Юрий Поляков: «После «100 дней до приказа» меня вызывали в ЦК и Главпур»
фото:
Русский писатель — об обнаженном теле Елены Кондулайнен, о неприятии экранизации «100 дней...», сотрудничестве с Солженицыным и своем появлении в «краю непуганых либералов».

— Юрий Михайлович, вы приобрели популярность в СССР еще во времена перестройки благодаря двум своим повестям: «ЧП районного масштаба» о жизни комсомольской номенклатуры и «100 дней до приказа» о дедовщине в армии. Вам не обидно, что в памяти народной вы до сих пор остаетесь автором только этих, а не других произведений?

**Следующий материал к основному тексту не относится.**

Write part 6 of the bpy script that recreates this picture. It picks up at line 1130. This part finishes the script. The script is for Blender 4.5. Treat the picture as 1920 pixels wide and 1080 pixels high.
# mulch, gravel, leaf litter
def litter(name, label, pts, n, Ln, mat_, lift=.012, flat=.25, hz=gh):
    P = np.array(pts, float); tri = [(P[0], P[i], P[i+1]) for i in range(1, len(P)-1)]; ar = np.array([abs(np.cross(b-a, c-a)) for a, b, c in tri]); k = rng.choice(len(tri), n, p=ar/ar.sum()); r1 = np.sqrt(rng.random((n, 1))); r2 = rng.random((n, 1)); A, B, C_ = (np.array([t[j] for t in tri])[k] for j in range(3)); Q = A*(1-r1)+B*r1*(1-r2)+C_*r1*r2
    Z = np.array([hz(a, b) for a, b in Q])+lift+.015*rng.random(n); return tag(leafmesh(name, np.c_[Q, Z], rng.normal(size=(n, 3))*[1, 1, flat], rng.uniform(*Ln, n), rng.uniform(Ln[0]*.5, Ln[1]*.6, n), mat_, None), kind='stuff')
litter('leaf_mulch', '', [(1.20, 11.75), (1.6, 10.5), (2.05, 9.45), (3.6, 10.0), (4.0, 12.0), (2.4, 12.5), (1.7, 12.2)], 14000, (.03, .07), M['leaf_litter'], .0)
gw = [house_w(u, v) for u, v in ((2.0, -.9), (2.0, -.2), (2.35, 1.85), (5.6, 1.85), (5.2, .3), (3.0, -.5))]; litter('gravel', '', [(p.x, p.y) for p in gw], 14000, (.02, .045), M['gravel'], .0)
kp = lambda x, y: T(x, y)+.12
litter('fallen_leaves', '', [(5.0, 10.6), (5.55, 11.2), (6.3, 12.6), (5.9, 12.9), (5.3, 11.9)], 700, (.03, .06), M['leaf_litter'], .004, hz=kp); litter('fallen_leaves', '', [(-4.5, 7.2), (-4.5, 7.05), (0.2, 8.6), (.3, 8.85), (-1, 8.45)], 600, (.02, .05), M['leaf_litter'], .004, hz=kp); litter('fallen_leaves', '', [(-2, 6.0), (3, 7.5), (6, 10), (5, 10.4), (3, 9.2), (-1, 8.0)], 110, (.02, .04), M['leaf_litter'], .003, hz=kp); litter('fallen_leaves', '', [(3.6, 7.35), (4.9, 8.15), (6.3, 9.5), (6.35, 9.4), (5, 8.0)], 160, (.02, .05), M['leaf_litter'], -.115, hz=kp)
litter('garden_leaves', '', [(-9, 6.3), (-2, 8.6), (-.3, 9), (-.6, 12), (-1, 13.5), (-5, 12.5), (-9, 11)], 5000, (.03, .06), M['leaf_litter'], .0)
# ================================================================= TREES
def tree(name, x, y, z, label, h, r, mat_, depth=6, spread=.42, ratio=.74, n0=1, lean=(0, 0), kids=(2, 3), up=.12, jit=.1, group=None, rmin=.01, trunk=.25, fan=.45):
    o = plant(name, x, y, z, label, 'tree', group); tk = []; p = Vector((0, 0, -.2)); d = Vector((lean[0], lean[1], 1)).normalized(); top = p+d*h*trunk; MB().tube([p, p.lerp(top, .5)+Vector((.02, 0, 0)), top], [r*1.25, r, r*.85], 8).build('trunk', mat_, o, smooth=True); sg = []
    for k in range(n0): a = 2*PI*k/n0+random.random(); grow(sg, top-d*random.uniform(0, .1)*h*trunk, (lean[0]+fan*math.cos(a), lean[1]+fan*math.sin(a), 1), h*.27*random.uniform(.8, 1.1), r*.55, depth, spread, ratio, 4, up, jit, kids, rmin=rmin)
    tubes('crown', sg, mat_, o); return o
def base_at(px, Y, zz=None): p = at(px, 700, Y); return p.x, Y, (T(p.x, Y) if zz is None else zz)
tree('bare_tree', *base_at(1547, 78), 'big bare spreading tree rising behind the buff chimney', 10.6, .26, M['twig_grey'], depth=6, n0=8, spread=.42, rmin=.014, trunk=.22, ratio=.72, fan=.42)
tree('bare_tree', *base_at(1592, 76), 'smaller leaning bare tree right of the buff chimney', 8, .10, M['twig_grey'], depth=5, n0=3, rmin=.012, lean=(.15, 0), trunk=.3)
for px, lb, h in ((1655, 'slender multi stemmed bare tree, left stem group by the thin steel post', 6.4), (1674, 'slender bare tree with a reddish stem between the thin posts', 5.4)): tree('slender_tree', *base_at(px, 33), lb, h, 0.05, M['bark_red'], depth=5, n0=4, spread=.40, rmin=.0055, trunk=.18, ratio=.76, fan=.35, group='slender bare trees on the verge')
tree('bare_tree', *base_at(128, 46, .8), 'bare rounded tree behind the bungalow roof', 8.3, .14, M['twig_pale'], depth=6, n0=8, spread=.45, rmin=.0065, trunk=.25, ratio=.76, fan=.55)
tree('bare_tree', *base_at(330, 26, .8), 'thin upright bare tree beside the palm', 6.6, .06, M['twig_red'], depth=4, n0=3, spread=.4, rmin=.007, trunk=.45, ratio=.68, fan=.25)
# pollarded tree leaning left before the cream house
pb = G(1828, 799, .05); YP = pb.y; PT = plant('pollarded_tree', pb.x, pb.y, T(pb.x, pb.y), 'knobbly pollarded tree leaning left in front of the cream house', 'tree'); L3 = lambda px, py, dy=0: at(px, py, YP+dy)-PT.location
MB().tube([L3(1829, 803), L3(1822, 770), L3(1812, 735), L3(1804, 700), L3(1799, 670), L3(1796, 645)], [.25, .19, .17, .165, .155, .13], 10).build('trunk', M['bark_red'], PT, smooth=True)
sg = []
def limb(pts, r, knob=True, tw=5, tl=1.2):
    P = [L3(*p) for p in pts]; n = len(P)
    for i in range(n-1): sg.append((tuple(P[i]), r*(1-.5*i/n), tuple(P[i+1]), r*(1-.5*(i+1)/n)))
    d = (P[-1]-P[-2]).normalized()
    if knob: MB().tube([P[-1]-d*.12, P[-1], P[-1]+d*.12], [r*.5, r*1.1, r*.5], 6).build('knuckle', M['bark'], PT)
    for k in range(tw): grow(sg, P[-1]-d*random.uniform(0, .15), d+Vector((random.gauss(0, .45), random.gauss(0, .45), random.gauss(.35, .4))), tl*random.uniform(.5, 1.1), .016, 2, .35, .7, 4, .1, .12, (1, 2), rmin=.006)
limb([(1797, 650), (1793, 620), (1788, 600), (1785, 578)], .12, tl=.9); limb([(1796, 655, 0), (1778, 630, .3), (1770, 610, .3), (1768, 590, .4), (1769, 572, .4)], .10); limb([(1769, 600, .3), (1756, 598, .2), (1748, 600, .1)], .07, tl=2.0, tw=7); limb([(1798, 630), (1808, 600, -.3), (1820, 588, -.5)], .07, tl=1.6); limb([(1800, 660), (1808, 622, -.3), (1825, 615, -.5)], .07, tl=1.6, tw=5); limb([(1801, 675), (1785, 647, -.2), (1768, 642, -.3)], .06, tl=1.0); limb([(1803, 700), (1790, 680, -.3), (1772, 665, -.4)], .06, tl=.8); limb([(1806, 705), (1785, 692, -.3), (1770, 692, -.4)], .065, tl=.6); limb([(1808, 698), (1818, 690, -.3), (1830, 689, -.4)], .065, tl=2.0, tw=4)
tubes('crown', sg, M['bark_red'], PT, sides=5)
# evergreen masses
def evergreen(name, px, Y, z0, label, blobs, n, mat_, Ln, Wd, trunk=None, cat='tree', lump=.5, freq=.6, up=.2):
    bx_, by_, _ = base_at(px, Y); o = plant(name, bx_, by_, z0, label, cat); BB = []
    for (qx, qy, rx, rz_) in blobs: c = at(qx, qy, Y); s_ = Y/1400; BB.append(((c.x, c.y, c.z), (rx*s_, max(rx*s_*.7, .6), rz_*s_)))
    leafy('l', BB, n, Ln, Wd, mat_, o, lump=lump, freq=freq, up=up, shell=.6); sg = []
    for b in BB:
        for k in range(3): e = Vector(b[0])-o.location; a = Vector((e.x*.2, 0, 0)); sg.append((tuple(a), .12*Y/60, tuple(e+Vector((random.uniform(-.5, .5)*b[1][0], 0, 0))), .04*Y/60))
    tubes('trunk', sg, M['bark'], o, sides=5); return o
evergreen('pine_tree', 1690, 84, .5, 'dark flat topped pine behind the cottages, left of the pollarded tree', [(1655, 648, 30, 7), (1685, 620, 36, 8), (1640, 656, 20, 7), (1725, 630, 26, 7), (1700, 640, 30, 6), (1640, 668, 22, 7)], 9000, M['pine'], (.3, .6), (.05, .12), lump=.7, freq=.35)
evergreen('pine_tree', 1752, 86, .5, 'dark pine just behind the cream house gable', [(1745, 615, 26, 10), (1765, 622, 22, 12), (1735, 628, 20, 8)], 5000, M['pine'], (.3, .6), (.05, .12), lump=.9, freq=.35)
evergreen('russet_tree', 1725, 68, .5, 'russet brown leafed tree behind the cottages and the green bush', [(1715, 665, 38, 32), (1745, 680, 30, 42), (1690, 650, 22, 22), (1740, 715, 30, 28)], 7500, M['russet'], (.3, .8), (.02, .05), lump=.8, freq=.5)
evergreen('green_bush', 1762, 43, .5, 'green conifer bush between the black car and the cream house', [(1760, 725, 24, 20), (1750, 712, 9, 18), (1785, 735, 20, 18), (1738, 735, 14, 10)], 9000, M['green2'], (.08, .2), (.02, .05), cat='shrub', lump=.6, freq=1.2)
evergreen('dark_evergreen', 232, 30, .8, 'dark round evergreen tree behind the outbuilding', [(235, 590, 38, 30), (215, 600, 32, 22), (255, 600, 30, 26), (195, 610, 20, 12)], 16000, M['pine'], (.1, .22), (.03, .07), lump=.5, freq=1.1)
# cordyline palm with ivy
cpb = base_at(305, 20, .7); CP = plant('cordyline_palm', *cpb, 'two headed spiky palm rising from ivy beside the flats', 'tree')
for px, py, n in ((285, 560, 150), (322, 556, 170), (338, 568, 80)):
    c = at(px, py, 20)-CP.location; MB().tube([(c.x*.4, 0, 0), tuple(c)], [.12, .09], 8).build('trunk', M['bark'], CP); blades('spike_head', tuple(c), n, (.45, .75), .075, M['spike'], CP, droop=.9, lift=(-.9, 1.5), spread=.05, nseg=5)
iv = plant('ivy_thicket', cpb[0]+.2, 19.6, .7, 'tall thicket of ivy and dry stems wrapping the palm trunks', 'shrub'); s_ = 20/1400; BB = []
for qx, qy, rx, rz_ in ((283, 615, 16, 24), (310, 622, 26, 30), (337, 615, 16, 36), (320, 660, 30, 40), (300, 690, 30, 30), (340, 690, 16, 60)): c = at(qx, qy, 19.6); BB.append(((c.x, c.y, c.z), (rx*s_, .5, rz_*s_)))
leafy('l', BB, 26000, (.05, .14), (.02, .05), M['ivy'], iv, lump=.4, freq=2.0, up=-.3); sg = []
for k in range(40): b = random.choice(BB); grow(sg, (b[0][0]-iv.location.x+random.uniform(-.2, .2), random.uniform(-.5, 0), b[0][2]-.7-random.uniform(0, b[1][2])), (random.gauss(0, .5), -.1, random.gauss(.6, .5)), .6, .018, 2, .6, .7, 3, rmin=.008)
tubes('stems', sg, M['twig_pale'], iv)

— Вы знаете, у писателя есть два имиджа. Первый — это как он воспринимается в массовом сознании, второй — как профессионала. И даже если мы возьмем крупнейших писателей, то увидим, что их знают по одной-двум вещам. Даже Шекспира знают по «Гамлету», «Ромео и Джульетте» и «Отелло», а не по остальным его многочисленным пьесам. У меня так получилось, что именно они и запали читателю, поскольку эти повести имели не только ошеломительный литературный, но и общественно-политический успех. По ним были сняты фильмы, поставлены спектакли. И для тех, кто литературу не читает, а видит на экранах телевизора, я действительно автор этих вещей. Для тех, кто ее читает, я также автор «Апофегея», «Козленка в молоке», «Замыслил я побег…» и множества пьес, которые идут по стране. Так что мне не обидно. Это нормально, это, наоборот, говорит о том, что мои книги вошли в народное самосознание.


— А есть примеры этого самосознания?


— Иногда случаются очень смешные вещи. Телевизор-то не все смотрят, поэтому не все меня знают в лицо. Как-то в бане у меня поинтересовались профессией. Я отвечаю, что я — писатель. «Ну и как ваша фамилия?». Говорю: «Поляков моя фамилия». «Не знаю такого писателя. Ну и что вы такого написали?». «100 дней до приказа», «ЧП районного масштаба». Сразу: «Так что же вы молчите, я знаю эти книги».


— Пивом с раками угощают после этого?


— Угощают. (Смеется)


— Понравилась ли вам экранизации «100 дней…»? Обнаженное тело Елены Кондулайнен, которое заполонило весь фильм, было убедительным?


— Оно может и было убедительным, но дело в том, что фильм, который снял режиссер Эркенов, к моей повести не имеет никакого отношения.


— Почему?


— А потому что это авторское кино. Молодой режиссер, которому немедленно захотелось стать Пазолини, воспользовался названием моей… даже не названием, а строчкой в тематическом плане, чтобы самореализоваться. Я ему говорил: «Я не буду тебе выкручивать руки, закрывать фильм — Бог с тобой! Но пути тебе в кино не будет, потому что если ты берешься экранизировать реалистическую повесть, снимай реалистическое кино, на хрена этот сюр? Если ты его хочешь, пиши сам сценарий и снимай». Тем не менее он сделал по-своему. Фильм до сих пор показывают как кино не для всех. Кстати, как режиссер, Эркенов так и не состоялся.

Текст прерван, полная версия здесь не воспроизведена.